Sale, London, Sotheby's, 9 July 1973, lot 66

Catalogue Note

Although no certain biographical information regarding Flamen is known, he is believed to have been Flemish-born, but to have worked almost entirely in France; all his published prints bear a Paris address.  One of his engravings was a title-page to a series of prints by Jacques Callot, and the influence of that artist is apparent in many of Flamen's drawings, both in the present sketchbook and elsewhere.  He did, however, also produce many drawings and prints of other types, with themes ranging from emblematic illustrations to natural history (including a celebrated series of depictions of fresh- and salt-water fish).  At least two other sketchbooks by the artist are known, both larger than this but in many respects very similar in style: one was sold, New York, Sotheby's, 23 January 2001, lot 135, the other is in Berlin (see E. Bock and J. Rosenberg, Staatliche Museen zu Berlin, die Niederländischen Meister. Beschreibendes Verzeichnis sämtlicher Zeichnungen, Berlin 1930, vol. I, p. 135). 

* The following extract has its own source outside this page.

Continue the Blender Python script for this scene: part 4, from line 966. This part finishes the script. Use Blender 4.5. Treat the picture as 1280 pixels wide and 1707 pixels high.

An unusual feature of this sketchbook is that two sheets at each end have been prepared with a thick white gouache, and drawn on in silverpoint, rather than pen.  With the relatively high cost of paper, 17th-century Dutch and Flemish artists did in fact often work in this way, on so-called tafeletten - sheets of paper prepared like this with a thick ground, which could be drawn on in metalpoint and then re-coated and re-used as necessary.  For a fascinating account of this practice, see Ernst van de Wetering, 'Verdwenen tekeningen en het gebruik van afwisbare tekenplankjes en 'tafeletten',' Oud Holland, CV, 1991, pp. 210-27.